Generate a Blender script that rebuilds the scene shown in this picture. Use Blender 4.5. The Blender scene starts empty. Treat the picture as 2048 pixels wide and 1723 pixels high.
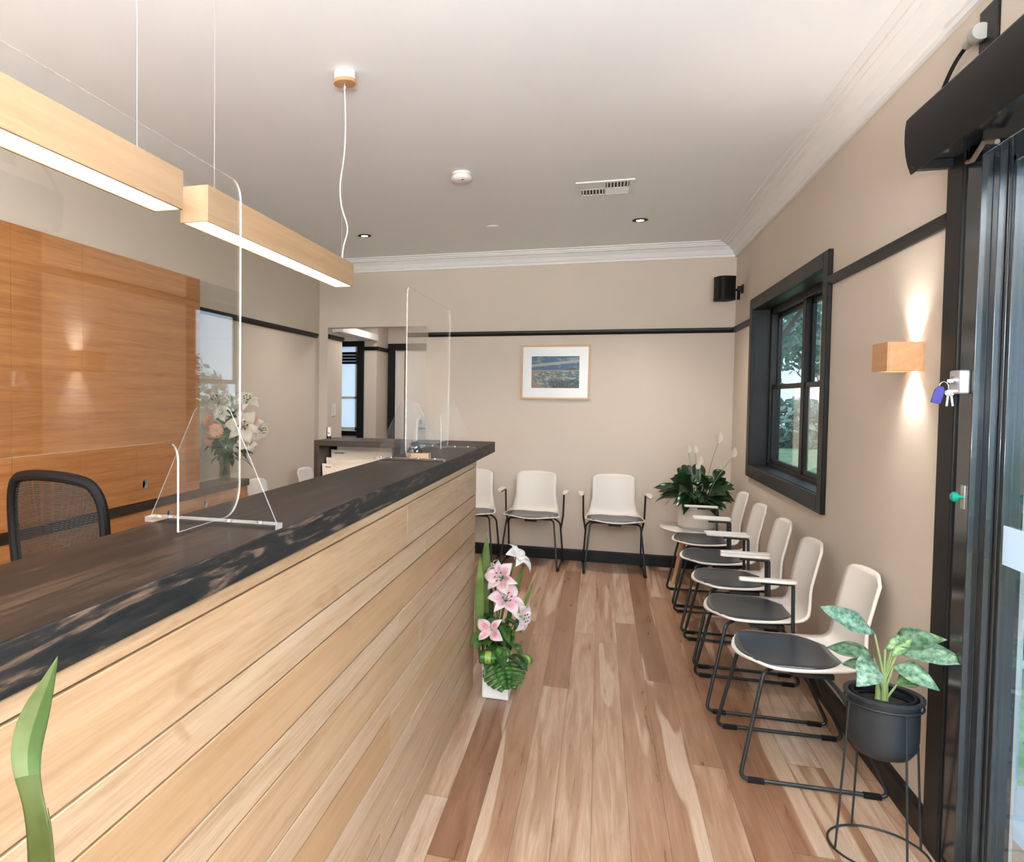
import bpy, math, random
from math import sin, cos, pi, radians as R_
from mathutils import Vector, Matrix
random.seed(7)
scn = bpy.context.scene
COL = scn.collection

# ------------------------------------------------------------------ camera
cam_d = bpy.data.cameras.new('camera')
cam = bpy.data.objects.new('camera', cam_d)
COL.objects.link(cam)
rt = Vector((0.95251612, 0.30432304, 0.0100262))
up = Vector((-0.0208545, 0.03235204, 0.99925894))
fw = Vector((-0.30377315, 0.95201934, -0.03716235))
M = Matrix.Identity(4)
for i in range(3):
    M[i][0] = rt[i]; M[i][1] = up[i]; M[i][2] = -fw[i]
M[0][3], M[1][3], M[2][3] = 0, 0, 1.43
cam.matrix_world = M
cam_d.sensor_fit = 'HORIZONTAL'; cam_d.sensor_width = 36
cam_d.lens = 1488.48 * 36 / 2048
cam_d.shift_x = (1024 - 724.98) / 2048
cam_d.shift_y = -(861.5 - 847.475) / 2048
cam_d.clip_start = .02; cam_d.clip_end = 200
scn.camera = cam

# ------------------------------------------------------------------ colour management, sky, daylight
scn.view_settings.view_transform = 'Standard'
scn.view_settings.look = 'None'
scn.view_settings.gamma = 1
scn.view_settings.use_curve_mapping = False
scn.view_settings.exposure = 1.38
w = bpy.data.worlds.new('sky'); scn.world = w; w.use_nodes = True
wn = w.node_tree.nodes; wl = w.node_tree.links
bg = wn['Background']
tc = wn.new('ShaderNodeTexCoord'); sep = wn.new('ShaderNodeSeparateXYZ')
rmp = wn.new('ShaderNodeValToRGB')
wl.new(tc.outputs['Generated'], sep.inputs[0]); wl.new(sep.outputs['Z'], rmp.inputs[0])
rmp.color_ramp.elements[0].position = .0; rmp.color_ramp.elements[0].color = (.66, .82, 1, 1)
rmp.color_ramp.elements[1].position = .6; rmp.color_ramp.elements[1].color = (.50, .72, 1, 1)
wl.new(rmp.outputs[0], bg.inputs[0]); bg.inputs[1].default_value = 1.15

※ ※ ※

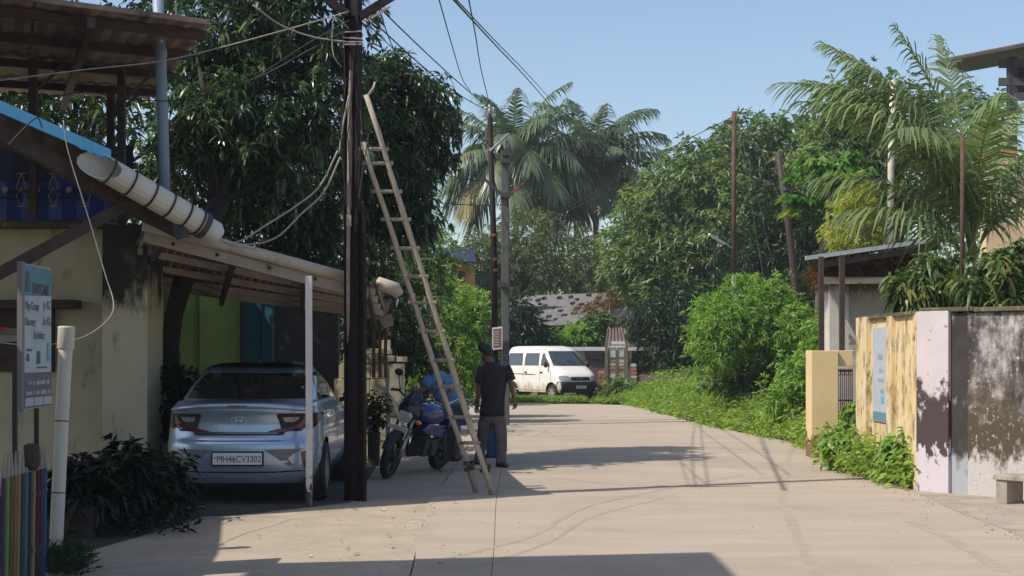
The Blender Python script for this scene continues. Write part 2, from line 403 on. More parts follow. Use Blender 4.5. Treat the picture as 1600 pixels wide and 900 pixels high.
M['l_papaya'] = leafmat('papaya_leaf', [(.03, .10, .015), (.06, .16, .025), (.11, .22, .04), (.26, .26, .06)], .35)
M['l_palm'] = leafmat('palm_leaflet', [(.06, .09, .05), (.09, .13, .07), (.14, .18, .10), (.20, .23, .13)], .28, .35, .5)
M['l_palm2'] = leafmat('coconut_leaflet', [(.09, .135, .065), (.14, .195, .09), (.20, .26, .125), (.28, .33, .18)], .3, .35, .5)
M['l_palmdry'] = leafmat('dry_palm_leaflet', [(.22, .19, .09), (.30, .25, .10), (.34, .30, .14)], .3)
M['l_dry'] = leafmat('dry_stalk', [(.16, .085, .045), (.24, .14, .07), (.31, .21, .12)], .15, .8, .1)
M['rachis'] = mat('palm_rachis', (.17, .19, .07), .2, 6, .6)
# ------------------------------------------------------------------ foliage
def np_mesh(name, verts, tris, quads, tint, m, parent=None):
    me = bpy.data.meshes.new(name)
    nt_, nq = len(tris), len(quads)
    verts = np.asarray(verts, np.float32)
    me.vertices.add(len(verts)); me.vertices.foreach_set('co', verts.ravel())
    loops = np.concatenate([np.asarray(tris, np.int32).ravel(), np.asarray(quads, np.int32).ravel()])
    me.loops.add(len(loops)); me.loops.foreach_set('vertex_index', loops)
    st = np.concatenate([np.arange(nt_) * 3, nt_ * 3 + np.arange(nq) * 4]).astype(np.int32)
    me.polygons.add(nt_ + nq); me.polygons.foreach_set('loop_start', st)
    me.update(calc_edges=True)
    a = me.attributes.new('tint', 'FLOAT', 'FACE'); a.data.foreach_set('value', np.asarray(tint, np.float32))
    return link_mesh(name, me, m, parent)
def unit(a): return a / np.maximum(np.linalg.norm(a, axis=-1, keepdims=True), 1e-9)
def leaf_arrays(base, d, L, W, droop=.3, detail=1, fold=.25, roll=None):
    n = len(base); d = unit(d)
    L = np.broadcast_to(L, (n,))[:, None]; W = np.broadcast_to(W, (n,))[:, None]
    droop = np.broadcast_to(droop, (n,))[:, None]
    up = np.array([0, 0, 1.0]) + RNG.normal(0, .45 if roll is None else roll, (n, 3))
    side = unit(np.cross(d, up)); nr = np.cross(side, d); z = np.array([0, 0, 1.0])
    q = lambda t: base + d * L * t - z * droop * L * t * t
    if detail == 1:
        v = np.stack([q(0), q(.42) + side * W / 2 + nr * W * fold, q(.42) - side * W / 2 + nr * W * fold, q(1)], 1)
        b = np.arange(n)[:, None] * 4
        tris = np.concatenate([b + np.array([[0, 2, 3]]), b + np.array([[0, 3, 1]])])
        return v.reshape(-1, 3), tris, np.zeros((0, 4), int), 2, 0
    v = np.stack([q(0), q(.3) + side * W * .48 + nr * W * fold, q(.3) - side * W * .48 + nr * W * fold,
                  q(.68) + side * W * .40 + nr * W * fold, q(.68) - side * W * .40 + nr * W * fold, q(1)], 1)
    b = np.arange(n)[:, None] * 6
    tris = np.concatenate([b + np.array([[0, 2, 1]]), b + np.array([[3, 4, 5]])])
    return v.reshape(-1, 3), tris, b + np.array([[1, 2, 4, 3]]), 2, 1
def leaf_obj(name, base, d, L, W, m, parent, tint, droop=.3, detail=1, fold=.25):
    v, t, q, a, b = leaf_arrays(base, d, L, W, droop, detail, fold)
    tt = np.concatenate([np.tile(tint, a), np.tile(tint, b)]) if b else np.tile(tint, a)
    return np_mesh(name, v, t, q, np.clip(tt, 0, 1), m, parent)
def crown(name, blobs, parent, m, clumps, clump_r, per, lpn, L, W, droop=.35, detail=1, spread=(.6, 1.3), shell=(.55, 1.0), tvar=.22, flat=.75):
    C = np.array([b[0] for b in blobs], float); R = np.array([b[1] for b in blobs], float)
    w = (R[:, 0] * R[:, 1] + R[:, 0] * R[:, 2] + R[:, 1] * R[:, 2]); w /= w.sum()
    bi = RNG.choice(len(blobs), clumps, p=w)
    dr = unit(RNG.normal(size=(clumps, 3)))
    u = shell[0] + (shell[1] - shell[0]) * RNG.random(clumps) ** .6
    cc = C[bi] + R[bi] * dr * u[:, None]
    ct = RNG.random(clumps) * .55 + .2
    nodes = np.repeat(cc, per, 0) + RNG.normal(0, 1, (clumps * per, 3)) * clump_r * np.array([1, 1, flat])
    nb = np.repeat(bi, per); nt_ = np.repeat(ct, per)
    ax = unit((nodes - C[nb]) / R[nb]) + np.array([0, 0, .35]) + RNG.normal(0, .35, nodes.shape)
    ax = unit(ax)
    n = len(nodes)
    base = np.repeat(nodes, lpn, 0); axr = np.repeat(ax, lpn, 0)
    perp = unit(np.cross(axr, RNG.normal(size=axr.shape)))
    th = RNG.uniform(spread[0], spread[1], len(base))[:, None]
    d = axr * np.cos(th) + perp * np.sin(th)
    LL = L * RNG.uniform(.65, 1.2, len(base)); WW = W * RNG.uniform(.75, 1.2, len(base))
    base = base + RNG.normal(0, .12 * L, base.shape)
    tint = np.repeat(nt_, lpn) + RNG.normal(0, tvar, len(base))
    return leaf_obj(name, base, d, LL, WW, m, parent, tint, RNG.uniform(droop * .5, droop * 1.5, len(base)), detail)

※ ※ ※

## Task directions
Write down exactly what the lines above say, from the line holding "Generate a Blender" through the line holding "COL = scn.collection", and nothing more. Do not copy the pictures.

## Complete response
Generate a Blender script that rebuilds the scene shown in this picture. Use Blender 4.5. The Blender scene starts empty. Treat the picture as 2048 pixels wide and 1723 pixels high.
import bpy, math, random
from math import sin, cos, pi, radians as R_
from mathutils import Vector, Matrix
random.seed(7)
scn = bpy.context.scene
COL = scn.collection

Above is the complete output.